S’il est vrai qu’en Chine, l’opacité qui protège le système fait que les mèches des explosions politiques sont plus longues et bien moins visibles qu’en Occident, il n’en reste pas moins que dans l’ambiance actuelle, marquée par la répression brutale d’une partie de l’élite, l’affaire pourrait constituer une sérieuse menace pour Hu Jintao.

Celle-ci serait encore plus redoutable si, comme l’affirment certains observateurs à Hong Kong et à Pékin, les campagnes anti-corruption avaient également pour objectif de réduire ou d’éliminer l’influence des clans rivaux, notamment celui de Shanghai.
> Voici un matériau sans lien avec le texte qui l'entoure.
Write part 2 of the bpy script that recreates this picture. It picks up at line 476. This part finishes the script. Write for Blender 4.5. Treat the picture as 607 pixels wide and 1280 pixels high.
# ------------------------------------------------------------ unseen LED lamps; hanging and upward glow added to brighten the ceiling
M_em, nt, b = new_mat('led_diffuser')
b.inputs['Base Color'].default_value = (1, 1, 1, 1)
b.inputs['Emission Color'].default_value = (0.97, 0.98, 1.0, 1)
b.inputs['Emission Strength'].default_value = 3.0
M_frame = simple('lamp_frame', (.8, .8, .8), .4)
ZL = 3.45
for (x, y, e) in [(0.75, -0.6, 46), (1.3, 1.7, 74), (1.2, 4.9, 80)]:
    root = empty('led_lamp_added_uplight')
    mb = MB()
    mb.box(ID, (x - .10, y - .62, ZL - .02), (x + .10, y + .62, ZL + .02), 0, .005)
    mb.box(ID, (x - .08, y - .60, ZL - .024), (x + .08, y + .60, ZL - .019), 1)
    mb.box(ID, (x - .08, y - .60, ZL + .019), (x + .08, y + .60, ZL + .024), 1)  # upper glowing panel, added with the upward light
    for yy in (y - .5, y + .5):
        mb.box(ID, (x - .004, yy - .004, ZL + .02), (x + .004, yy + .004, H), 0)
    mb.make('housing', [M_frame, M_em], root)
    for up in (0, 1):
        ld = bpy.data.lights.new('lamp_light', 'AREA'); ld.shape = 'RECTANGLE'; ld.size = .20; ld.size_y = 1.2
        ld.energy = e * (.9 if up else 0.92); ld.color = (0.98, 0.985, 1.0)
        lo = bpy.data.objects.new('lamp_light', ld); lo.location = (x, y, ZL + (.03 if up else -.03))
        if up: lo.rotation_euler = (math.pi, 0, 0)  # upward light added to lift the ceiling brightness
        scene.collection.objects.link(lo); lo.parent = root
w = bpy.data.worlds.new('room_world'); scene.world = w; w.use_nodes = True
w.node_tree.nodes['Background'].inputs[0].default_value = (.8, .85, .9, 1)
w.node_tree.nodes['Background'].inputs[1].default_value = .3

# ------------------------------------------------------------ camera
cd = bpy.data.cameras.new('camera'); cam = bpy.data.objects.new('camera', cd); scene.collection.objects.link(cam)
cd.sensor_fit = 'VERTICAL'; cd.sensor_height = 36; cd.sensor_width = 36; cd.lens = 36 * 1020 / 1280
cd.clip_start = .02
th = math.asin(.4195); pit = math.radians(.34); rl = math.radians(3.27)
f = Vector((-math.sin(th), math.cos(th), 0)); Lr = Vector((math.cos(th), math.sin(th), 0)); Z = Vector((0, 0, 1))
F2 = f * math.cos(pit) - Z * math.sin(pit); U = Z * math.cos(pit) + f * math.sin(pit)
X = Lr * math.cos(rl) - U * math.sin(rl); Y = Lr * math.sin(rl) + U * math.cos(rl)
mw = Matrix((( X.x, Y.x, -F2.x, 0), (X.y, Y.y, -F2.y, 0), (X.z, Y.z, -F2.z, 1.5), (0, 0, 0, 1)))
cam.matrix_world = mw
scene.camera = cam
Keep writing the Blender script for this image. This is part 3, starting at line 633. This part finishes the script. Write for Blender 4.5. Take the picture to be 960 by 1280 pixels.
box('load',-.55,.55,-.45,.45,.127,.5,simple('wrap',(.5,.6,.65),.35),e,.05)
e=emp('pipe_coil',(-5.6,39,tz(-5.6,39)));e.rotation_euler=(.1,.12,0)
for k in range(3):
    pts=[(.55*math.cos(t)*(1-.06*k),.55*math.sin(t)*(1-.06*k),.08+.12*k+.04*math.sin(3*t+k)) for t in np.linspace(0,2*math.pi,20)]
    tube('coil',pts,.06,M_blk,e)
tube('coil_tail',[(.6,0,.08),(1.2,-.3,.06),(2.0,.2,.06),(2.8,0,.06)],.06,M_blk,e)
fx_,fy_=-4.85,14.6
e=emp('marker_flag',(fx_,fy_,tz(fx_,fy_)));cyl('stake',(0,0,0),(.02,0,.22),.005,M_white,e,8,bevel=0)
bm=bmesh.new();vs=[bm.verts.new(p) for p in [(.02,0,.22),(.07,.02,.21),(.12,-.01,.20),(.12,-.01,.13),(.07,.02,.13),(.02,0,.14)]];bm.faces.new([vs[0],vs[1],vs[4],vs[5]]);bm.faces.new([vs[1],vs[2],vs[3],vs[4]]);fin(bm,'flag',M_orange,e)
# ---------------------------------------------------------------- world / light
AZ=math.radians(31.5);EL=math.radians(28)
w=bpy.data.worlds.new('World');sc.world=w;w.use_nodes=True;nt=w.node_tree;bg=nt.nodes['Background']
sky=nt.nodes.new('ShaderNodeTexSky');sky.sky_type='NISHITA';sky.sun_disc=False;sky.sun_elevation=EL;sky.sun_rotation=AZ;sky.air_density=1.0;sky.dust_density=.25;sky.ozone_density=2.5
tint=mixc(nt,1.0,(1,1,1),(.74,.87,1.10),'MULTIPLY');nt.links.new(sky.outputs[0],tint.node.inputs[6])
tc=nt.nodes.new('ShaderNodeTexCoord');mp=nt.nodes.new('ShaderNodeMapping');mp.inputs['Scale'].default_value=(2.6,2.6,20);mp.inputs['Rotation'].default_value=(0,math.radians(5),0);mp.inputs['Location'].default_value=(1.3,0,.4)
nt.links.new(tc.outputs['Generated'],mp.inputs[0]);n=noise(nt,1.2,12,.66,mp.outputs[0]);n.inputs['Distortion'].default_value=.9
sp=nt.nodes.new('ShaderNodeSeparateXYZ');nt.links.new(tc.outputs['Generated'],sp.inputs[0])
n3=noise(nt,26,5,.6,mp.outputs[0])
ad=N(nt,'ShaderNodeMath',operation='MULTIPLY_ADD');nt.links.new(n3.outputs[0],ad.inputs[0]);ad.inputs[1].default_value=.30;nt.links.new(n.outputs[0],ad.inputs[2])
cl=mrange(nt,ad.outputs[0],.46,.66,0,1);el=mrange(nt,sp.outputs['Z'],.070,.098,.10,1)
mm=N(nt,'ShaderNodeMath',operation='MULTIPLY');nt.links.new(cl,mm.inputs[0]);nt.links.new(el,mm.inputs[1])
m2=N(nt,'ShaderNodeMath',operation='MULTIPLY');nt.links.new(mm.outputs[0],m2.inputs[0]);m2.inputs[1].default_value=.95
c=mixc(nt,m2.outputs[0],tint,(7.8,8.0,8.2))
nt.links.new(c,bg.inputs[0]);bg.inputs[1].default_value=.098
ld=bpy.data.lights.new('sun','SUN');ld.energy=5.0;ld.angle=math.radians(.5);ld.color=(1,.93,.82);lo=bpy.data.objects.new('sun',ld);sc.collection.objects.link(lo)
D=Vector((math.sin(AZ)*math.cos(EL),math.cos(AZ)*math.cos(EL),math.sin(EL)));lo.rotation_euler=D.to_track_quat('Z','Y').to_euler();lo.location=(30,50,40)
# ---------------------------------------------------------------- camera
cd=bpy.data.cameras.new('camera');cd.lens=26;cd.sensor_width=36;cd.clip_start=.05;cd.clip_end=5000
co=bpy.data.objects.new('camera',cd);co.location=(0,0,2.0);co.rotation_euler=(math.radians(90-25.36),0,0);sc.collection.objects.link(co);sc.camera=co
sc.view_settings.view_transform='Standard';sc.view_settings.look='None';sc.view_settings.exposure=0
Ces interrogations avaient déjà été soulevées lors de la disgrâce à Shanghai en 2007 de Chen Liangyu, proche de Jiang Zemin.

Elles refont surface aujourd’hui avec la destitution du maire de Shenzhen également proche des Shanghaïens et la série de mises en examen de plusieurs cadres haut-placés du PCC à Canton, intervenues depuis la nomination, en 2007, du gouverneur Wang Yang, allié de Hu Jintao. La rumeur court même à Pékin que Li Peiying, exécuté le 7 août, aurait été en conflit direct avec Wen Jiabao.

Le professeur Hu Angang lui-même avait dans un de ses rapports déjà anciens, identifié ce risque pour la cohésion du Parti en écrivant : « la lutte contre la corruption au sein de la haute direction du régime ne devrait pas être le prétexte à des règlements de compte entre factions politiques rivales ».